LEWISTON — Fresh eyes can see possible changes for Lewiston’s downtown that people living here for generations tend to miss, according to Eric Stark, professor of architecture at the University of Maine-Augusta.

Stark’s students, presenting plans Friday morning that they’ve created over the past 11 weeks, saw a lot.

One group imagined a one-way Lisbon Street feeding traffic into a downtown plaza and a pedestrian walkway where Canal Street used to be.

Another imagined a downtown core moved several blocks toward the Androscoggin River. A revitalized Lincoln Street could feed a robust housing and business district, making room for meandering walkways and green-space along Lewiston’s downtown canals.

“These students were set free,” Stark said. “They really were set free to explore their own ideas of what the downtown area could be.”

Stark has been leading a group of 13 senior students in the college’s architecture program this quarter, helping them design their own visions for Lewiston’s riverfront, between Park Street and the Androscoggin River. The students presented three master plans for the area to a group of city officials and local architects.

The students did find some problems with the way Lewiston is currently set up. Buildings meant for industrial mills are too large to be useful today, and students recommended bringing the buildings down to a human-sized scale with friendlier storefronts.

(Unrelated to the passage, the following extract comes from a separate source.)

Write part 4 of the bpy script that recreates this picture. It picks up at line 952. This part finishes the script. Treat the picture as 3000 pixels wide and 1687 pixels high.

They tried to take better advantage of the downtown canal — backing parks, plazas and open-air malls — and rebuilt Little Canada, bringing in rows of modest homes.

The professional architects and city officials brought in to review the plans were impressed, but they did have some criticisms. Stephan Myers, development coordinator for Platz Associates, said some of the plans didn’t take private property into account, calling for sweeping changes to areas without input from the owners. Others pointed out that some recommendations didn’t take real-life into account, including city policies, state laws or police protection.

It’s all part of the learning process, according to the students.

“We’re used to presenting our work to professors and other students, so it’s a little bit different presenting it to people that live in the area and have real history there,” student Giovanni Morabito said. 

Stark and Ian Houseal, the assistant to the Lewiston city administrator, will select one of the master plans. Next, Stark’s students will design building projects that fit in with that plan.

“It could be a building, it could be a fountain, or it could be something else,” Stark said.